Не слишком ли много и в нашей литературе этого трусливого — «Молчите! Молчите!».
* * *Когда родители назвали меня Анатолием, это было редкое имя. Больше половины России тогда составляли Иваны. Теперь же кругом Тольки и Юрочки, а Иван самое избранное имя. Лишь отчаянный эстет и оригинал назовет Иваном своего сына.
* * *Киевский стихоплетишка Микола Бажан, дослужившийся на Украине до какого-то министерского портфеля, выступая в Москве, в Союзе писателей, сказал:
«Среди нашей интеллигенции нашлись, к сожалению, неустойчивые люди, которые думали в панике, что необходима переоценка всех ценностей, полная смена всех. Неправильно ставился вопрос и о личности И. В. Сталина. Многие ретивые редакторы дошли до того, что имя Сталина стали вычеркивать из наших произведений. Один из московских писателей заявил, что он горд тем, что ни в одном его произведении никогда имя Сталина не было упомянуто. А ведь гордиться-то нечем. Зачеркивать все, что было сделано Сталиным доброго, зачеркивать весь тот путь, который мы прошли, веря в Сталина как воплощение наших мечтаний и идеалов, видя в Сталине воплощение партийной воли и партийного руководства, было бы недостойно честных советских людей и честных советских писателей».
«Веря в Сталина как воплощение наших мечтаний и идеалов».
Подлец! Подлец этот Бажан!
— А миллионы и миллионы, — спрашиваю я, — безвинных людей, замученных в застенках ГПУ пытками этим «воплощением идеалов».

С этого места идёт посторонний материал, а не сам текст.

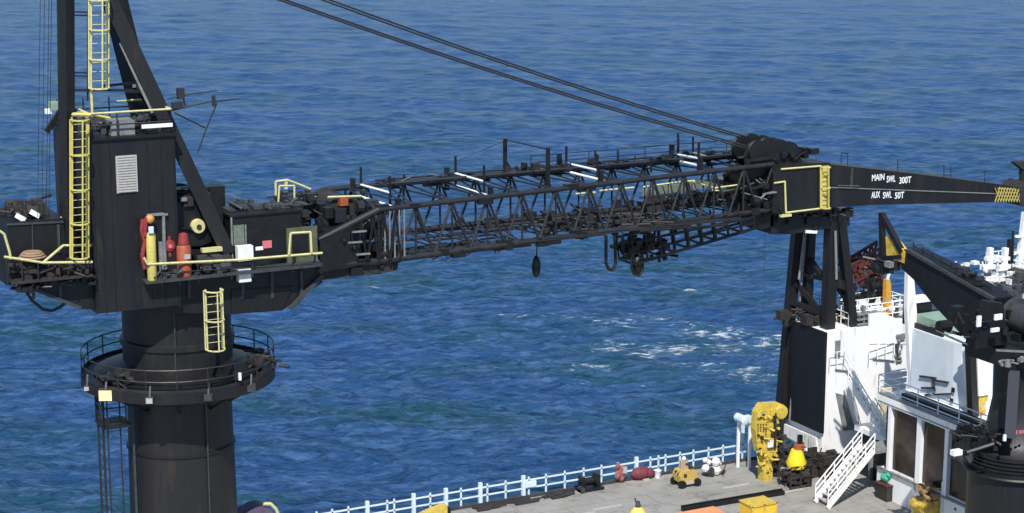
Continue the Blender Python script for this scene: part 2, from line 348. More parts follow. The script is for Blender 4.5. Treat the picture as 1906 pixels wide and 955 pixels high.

Им, им! Не жалкие же его палачи в ответе! Замученных им в одиночках, в каторге, в тюрьмах, в концлагерях, в ссылках. Расстрелянных им в затылок, как Мейерхольд, Перец Маркиш, Бухарин, Тухачевский и тысячи, тысячи других. Раздавленных на пустынных дорогах или в темных переулках, как великий артист Михоэлс.
Среди расстрелянных, раздавленных, замученных пытками и все друзья по революции Владимира Ильича — его старая большевистская гвардия, верная своему лидеру до его смертного часа. Тут гордость нашего воинства — полководцы, разбившие Деникина, Колчака, Юденича, Врангеля. Тут цвет искусства, науки и техники. Тут ум и мускулы деревни.
Бессмысленно, совершенно бессмысленно разбитые жизни, искалеченные, оклеветанные, обесчещенные, пущенные «в расход» наши лучшие люди.
«Мокрое» сталинское дело! Самое страшное «мокрое дело» за всю историю человечества.
Ну и подлец же, подлец этот Бажан. Этот Миколушка!…
«Есть много огромного, но огромней всего человек», — говорил Сократ.
Посмеемся же, друзья мои. Горестно посмеемся. Ведь и Бажан как будто тоже человек, он даже стишки пишет.
* * *Марья Федоровна Андреева, жена Горького (после Пешковой и до фрейлины ее величества Бенкендорф) всегда говорила про Никритину:
— Моя дочка!
Действительно, играя в Киеве в Соловецком театре, Марья Федоровна пленилась (вероятно, от смешного, от неожиданного) очень тоненькой гимназисточкой четвертого класса, у которой было слишком много черных глаз и слишком мало носа. Настолько пленилась, что даже поставила в ее бедную комнату роскошный рояль, взятый где-то напрокат.
— Нюрочка хочет учиться на фортепьяно… Так вот!
Но Нюрочка собиралась стать великой драматической актрисой, а не пианисткой.
Однако бренчать на фортепьяно она все-таки благодаря Марье Федоровне научилась.
До Киева Андреева служила в Художественном театре. Правильная красота (даже чересчур правильная), необыкновенная фигура, эффектность и хорошие манеры заменили ей талант, если только что-нибудь может его заменить.
До Горького Марья Федоровна была замужем за тайным советником Желябужским, то есть полным штатским генералом. Это, однако, не помешало ей стать членов партии большевиков (с 1904 года!). У себя в салоне она принимала великих князей и самых на земле красных социалистов. Через Марью Федоровну миллионер Савва Морозов, влюбленный в нее, передавал деньги на большевистскую революцию. Хорошо все-таки, что он покончил жизнь самоубийством до семнадцатого года. Такая революция — это ведь не игрушка для капиталистов.